IRC Applauds Proposed U.S. Budget but Fears Cuts to Key Programs
While applauding the administration’s submission this week of a federal budget that increases funding for international programs, the International Rescue Committee expressed concern over cutbacks in development and humanitarian spending. “We support the President’s initiatives,” said George Rupp, president of the IRC, “but funding for them should come on top, and not at the expense, of core development and humanitarian programs.”
The FY 2007 President’s budget was submitted to Congress on February 6. Major increases are proposed for Presidential initiatives, like the Millennium Challenge Corporation and the President’s Emergency Program for Aids Relief.

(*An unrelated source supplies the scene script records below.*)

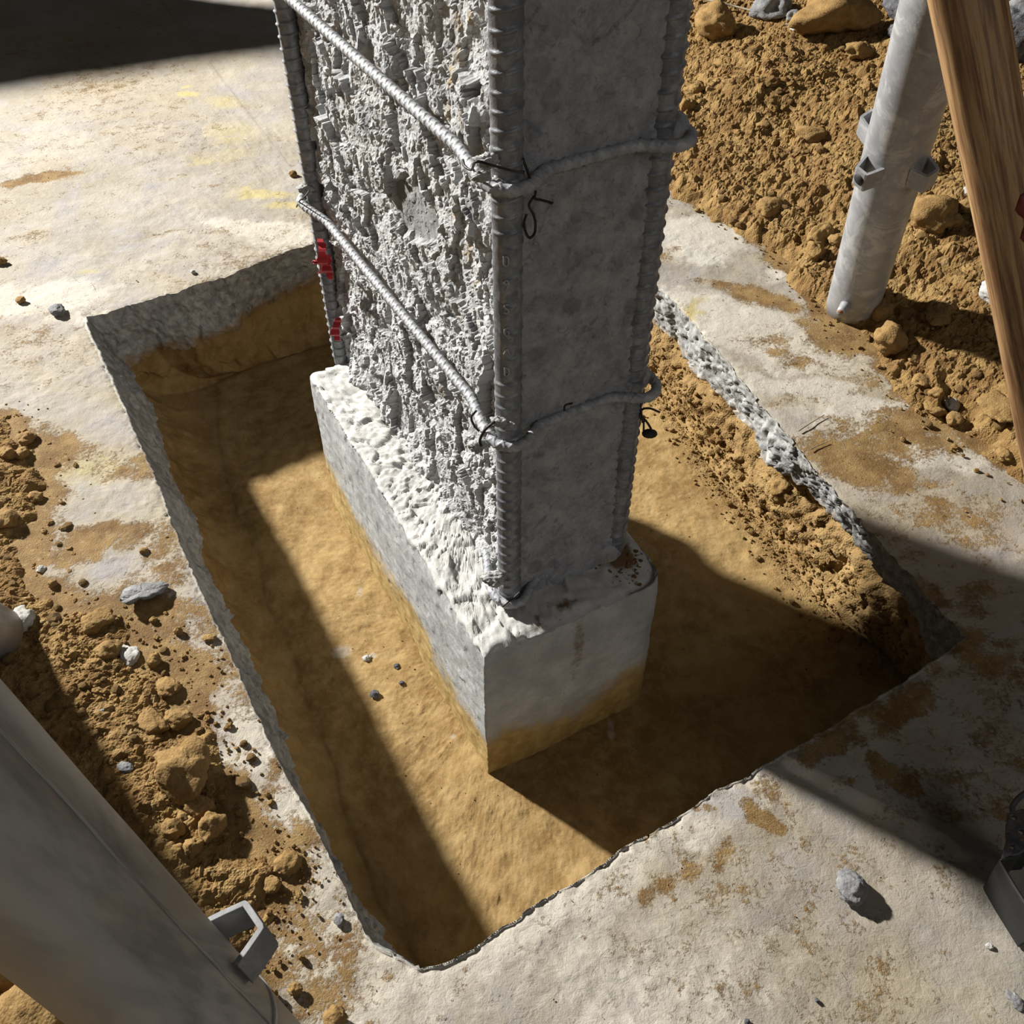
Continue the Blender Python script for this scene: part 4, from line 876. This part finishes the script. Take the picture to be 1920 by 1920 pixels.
# material coordinates need the grain along local z
Rw=Matrix((ax,ay,-tw_)).transposed().to_4x4()
def mesh_oriented(name,V,F,m,parent,origin,Rm):
    Ri=np.array(Rm.to_3x3().inverted()); Vl=(V-origin)@Ri.T; o=mesh(name,Vl,F,m,parent=None); o.parent=parent; o.matrix_parent_inverse=Matrix.Identity(4); o.matrix_basis=Matrix.Translation(Vector(origin)-parent.location)@Rm; return o
pole=mesh_oriented('pole',V,F,M_WOOD,wr_,b0,Rw)
# red painted mark on its edge
i0=axisat(1915,350,b0,-tw_); i1=axisat(1925,490,b0,-tw_); s0=(i0-b0)@(-tw_); s1=(i1-b0)@(-tw_); ss=np.linspace(s1,s0,14); Pq=b0+np.outer(ss,-tw_); th2=np.linspace(-.12*pi,.5*pi,10)
Q=[]
for k,pq in enumerate(Pq):
    wob=.10*math.sin(k*1.3)
    for t2 in th2:
        t3=max(-.5*pi,min(.5*pi,(t2-.12+wob))) ; c3=math.copysign(abs(math.cos(t3))**.9,math.cos(t3)); s3=math.copysign(abs(math.sin(t3))**.9,math.sin(t3)); sgn=1 if ay@(CAM-pq)>0 else -1
        Q.append(pq+ax*(.0433*c3)+ay*sgn*(.0308*max(-1,s3)))
rm=mesh('red_paint_mark',np.array(Q),grid_faces(10,14),M_REDP,parent=wr_,loc=Pq[0]); so=rm.modifiers.new('s','SOLIDIFY'); so.thickness=.0006
# ---------------------------------------------------------------- rusty perforated steel piece at the right edge
def plate():
    zt=.085; r0=empty('steel_bracket',S(1925,1640,0)); tag(r0,'rust edged perforated steel bracket at the right frame edge','bracket')
    # flange with holes: grid with holes left out, thickened
    q=[(1888,1528),(1900,1524),(1925,1518),(1960,1514),(1960,1560),(1935,1570),(1922,1588),(1915,1598),(1905,1604),(1890,1606),(1877,1612),(1880,1600),(1886,1580),(1884,1555)]
    P=arr(q,zt)[:,:2]; g=.0011; xs=np.arange(P[:,0].min(),P[:,0].max()+g,g); ys=np.arange(P[:,1].min(),P[:,1].max()+g,g); X,Y=np.meshgrid(xs,ys); x=X.ravel();y=Y.ravel()
    F=grid_faces(len(xs),len(ys)); cxf=x[F].mean(1); cyf=y[F].mean(1); keep=inpoly(cxf,cyf,P)
    for a,b in ((1898,1536),(1911,1563),(1896,1590),(1921,1539)):
        c=S(a,b,zt); keep&=(np.hypot(cxf-c[0],cyf-c[1])>.0032)
    F=F[keep]; us=np.unique(F); re=-np.ones(len(x),int); re[us]=np.arange(len(us)); z=zt+.006*np.sin((x-xs[0])*30)+.0012*fbm(vec3(x,y)*60,3,600)
    o=mesh('flange',np.stack([x,y,z],1)[us],re[F],M_RUST,parent=r0,loc=[xs[0],ys[0],zt]); so=o.modifiers.new('s','SOLIDIFY'); so.thickness=.005
    # side wall below, dark
    top=np.array([S(a,b,zt-.004) for a,b in [(1960,1572),(1935,1574),(1922,1592),(1905,1607),(1890,1609),(1878,1614),(1905,1660),(1960,1745)]]); top=resample(top,60)
    bot=top.copy(); bot[:,2]=.004; c=np.array([top[:,0].mean()+.03,top[:,1].mean(),0]); bot[:,:2]=c[:2]+(bot[:,:2]-c[:2])*.86; R=[top*(1-t)+bot*t for t in np.linspace(0,1,12)]
    o=mesh('housing',np.vstack(R),grid_faces(60,12),M_BLACK,parent=r0,loc=bot[30]); so=o.modifiers.new('s','SOLIDIFY'); so.thickness=.003
    # upper curved lip
    q=[(1893,1524),(1892,1512),(1897,1502),(1906,1492),(1920,1482),(1945,1472)]; P=smooth_path(arr(q,zt+.012),8); R=[P+np.array([.0,0,-.012*k/6]) +np.array([.010,.004,0])*(math.sin(pi*k/12)) for k in range(7)]
    o=mesh('curved_lip',np.vstack(R),grid_faces(len(P),7),M_RUST,parent=r0,loc=P[0]); so=o.modifiers.new('s','SOLIDIFY'); so.thickness=.0035
plate()
# ---------------------------------------------------------------- twigs
def twig(pts,r,lab,off=.012):
    P=[]
    for a,b in pts: g=ground(a,b); P.append(g+np.array([0,0,off]))
    P=smooth_path(np.array(P),6); V,F=tube(P,np.linspace(r,r*.5,len(P)),8); o=mesh('twig',V,F,M_TWIG,loc=P[0]); tag(o,lab,'twig')
twig([(1300,14),(1340,22),(1380,32),(1425,44),(1440,48)],.004,'long grey twig lying on the soil at the top edge right of the column',.03)
twig([(1470,58),(1500,66),(1528,75)],.0022,'thin dry stem below the white chip at the top edge',.02)
twig([(1497,810),(1520,795),(1545,780)],.0014,'upper dry straw on the slab near the right pit edge',.003)
twig([(1518,845),(1535,837),(1552,830)],.0013,'lower dry straw on the slab near the right pit edge',.003)
# ---------------------------------------------------------------- unseen things added outside the frame to cast shade
def beam(name,a,b,r,label):
    rr_,_=pipe(name,a,b,r,M_GALV,label,'pipe prop')
# ---------------------------------------------------------------- made-up low wall outside the frame, added to shade the far slab
LAMP=np.array([-5.2,4.3,3.55])*H
hw=1.25
def cast(p): return LAMP[:2]+(p-LAMP)[:2]*(1-hw/LAMP[2])
pa=S(0,172);pb=S(560,97); a_=cast(pa-(pb-pa)*1.6); b_=cast(pb+(pb-pa)*.45); wd=(b_-a_)/np.linalg.norm(b_-a_); nw=np.array([-wd[1],wd[0]]); nw=nw if nw[1]>0 else -nw
V=[]
for t in np.linspace(0,1,60):
    c_=a_+(b_-a_)*t; top=hw+.004*math.sin(t*40)
    for off,z_ in ((0,0),(0,top),(.14,top),(.14,0)): V.append((c_[0]+nw[0]*off,c_[1]+nw[1]*off,z_))
F=np.vstack([grid_faces(4,60,True),[[0,1,2,3]],[[239,238,237,236]]])
wl_=mesh('added_shade_wall',np.array(V),F,M_PED,smooth=False); wl_['kind']='structure'
# ---------------------------------------------------------------- light
ld=bpy.data.lights.new('work_lamp','AREA'); ld.shape='DISK'; ld.size=.40; ld.energy=2420; ld.color=(1.0,.975,.93)
lo=bpy.data.objects.new('work_lamp',ld); col.objects.link(lo); LP=LAMP; lo.location=LP
tgt=np.array([.8,.6,0])*H; v=Vector(tgt-LP); lo.rotation_euler=v.to_track_quat('-Z','Y').to_euler()
f2=bpy.data.lights.new('fill_light','AREA'); f2.shape='DISK'; f2.size=3.6; f2.energy=72; f2.color=(1.,.975,.94); fo_=bpy.data.objects.new('fill_light',f2); col.objects.link(fo_); fo_.location=(3.6,-4.0,4.3); fo_.rotation_euler=(Vector((0,1.1,.2))-fo_.location).to_track_quat('-Z','Y').to_euler()  # added fill lamp with no visible source, lifts the column's shaded face
w=bpy.data.worlds.new('world'); scn.world=w; w.use_nodes=True; bg=w.node_tree.nodes['Background']; bg.inputs[0].default_value=(.92,.95,1.,1); bg.inputs[1].default_value=.024
vs=scn.view_settings; vs.view_transform='Standard'; vs.look='None'; vs.gamma=1; vs.exposure=0; vs.use_curve_mapping=False

ALB=.60
for m in bpy.data.materials:
    if not m.use_nodes: continue
    nt=m.node_tree; b=[n for n in nt.nodes if n.type=='BSDF_PRINCIPLED']
    if not b: continue
    i=b[0].inputs['Base Color']
    if not i.links: continue
    src=i.links[0].from_socket; x=nt.nodes.new('ShaderNodeMix'); x.data_type='RGBA'; x.blend_type='MULTIPLY'; x.inputs[0].default_value=1; x.inputs[7].default_value=(ALB,ALB,ALB,1)
    nt.links.new(src,x.inputs[6]); nt.links.new(x.outputs[2],i)
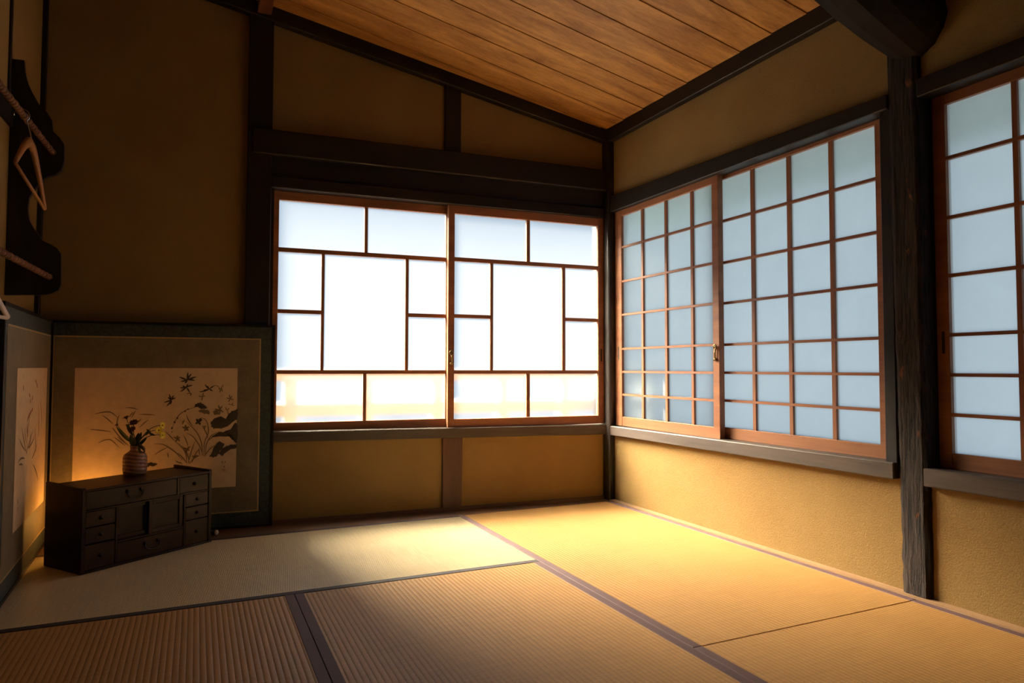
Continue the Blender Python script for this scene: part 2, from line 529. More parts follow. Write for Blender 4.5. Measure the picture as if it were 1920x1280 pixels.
# roof slab over the boards keeps daylight out
bm = bmesh.new()
x0, x1 = -3.1, 0.75
hexa(bm, [(x0, -4.2, ceil_z(x0) + 0.06), (x1, -4.2, ceil_z(x1) + 0.06), (x1, 0.55, ceil_z(x1) + 0.06), (x0, 0.55, ceil_z(x0) + 0.06),
          (x0, -4.2, ceil_z(x0) + 0.16), (x1, -4.2, ceil_z(x1) + 0.16), (x1, 0.55, ceil_z(x1) + 0.16), (x0, 0.55, ceil_z(x0) + 0.16)])
o = mk('roof', bm, M_DARKX, ceiling)
o.location -= ceiling.location

# ---- baseboards and floor edge
bm = bmesh.new()
fb = lambda x: 0.0804 - 0.0646 * x
hexa(bm, [(-2.78, 0.001, -0.05), (0.02, 0.001, -0.05), (0.02, fb(0.02) + 0.01, -0.05), (-2.78, fb(-2.78) + 0.01, -0.05),
          (-2.78, 0.001, -0.0006), (0.02, 0.001, -0.0006), (0.02, fb(0.02) + 0.01, -0.0006), (-2.78, fb(-2.78) + 0.01, -0.0006)])
baseboard_back = tag(mk('baseboard_back', bm, M_FLOORB), 'dark wooden floor strip along the end wall', kind='structure')
o = mkbox('rail', M_FLOORB, wall_back, -1.815, 0.0, -0.018, 0.02, -0.004, 0.016, 0.002)
baseboard_right = tag(mkbox('baseboard_right', M_YOSE, None, 0.001, 0.045, -3.94, 0.013, -0.05, 0.004), 'pale wooden strip between mats and sandy wall', kind='structure')
bm = bmesh.new()
hexa(bm, [(lx(-3.9), -3.9, -0.05), (-2.731, -3.9, -0.05), (-2.731, 0.0, -0.05), (lx(0), 0.0, -0.05), (lx(-3.9), -3.9, 0.0), (-2.731, -3.9, 0.0), (-2.731, 0.0, 0.0), (lx(0), 0.0, 0.0)])
baseboard_left = tag(mk('baseboard_left', bm, M_FLOORB), 'dark strip between mats and rack wall', kind='structure')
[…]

While the overall funding for refugee aid is increasing, a closer look at the budget reveals that the State Department’s plans to resettle more refugees in the United States (a goal the IRC fully supports) would come at the expense of aid to refugees overseas. Cuts are also proposed for the U.S. Agency for International Development (USAID) budget accounts that fund development, child survival and disaster assistance programs.
“The overall increase in international funding is welcome,” said Anne C. Richard, vice president of the IRC in Washington, D.C., “but IRC will need to ask Congress to ensure that desperately needed aid is also allocated to help refugees and the displaced around the world.”
Rupp is particularly concerned that U.S. funding that used to go toward long-term programs to promote health and education in impoverished countries is being diverted to achieve short-term political objectives. “It is much better to make a small investment in development now,” Rupp said, “than to pay the costs of picking up the pieces after conflict and wars.”